The deepest layer of the human person's dignity consists in its property of resembling God--not in a general way after the manner of all creatures, but in proper way. It is the image of God. For God is spirit and the human person proceeds from Him as having a principle of life, a spiritual soul capable of knowing, loving and of being uplifted by grace to participation in the very life of God that, in the end, it might know and love Him as He knows and loves Himself. (Jacques Maritain, The Person and the Common Good, trans. John J. Fitzgerald (New York: Scribner's, 1947), p. 32).
It is important to observe that Maritain speaks about our being capable of "being uplifted by grace." Natural law enjoys a central place in the development of moral theology, but it does not provide a substitute for the economy of salvation which comes always as a free and gracious outpouring from God and which alone makes it possible for the creature to enjoy a communication with God that exceeds the perfections of nature.
Reading Assignments
Introduction to Moral Theology, chap. 2
Benedict Ashley, "Scriptural Grounds for Concrete Moral Norms," The Thomist 52 (1988): 1-22.

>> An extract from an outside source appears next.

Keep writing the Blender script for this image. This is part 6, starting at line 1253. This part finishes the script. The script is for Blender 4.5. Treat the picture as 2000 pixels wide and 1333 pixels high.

Russell Hittinger, "Veritatis Splendor and the Theology of Natural Law," in Veritatis Splendor and the Renewal of Moral Theology. Studies by Ten Outstanding Scholars. Edited with J. A. DiNoia, O.P. (Chicago: Midwest Theological Forum, 1999).
Questions
1) Explain the relationship of natural law to Eternal law. Include in your answer some specific reference to the Blessed Trinity.
2) Why is the biblical doctrine of the imago Dei indispensable for elaborating a moral theology? (See CCC 1702: "The divine image is present in every man. It shines forth in the communion of persons, in the likeness of the unity of the divine persons among themselves.")
3) How is the ontological priority of nature a condition for maintaining the gratuity of supernatural grace? What difficulties would be implied by derogating nature to the status of a mere "remainder concept"?
4) What is the relationship between God--as absolute good and promulgator of all lesser goods or ends in creation--and these lesser goods?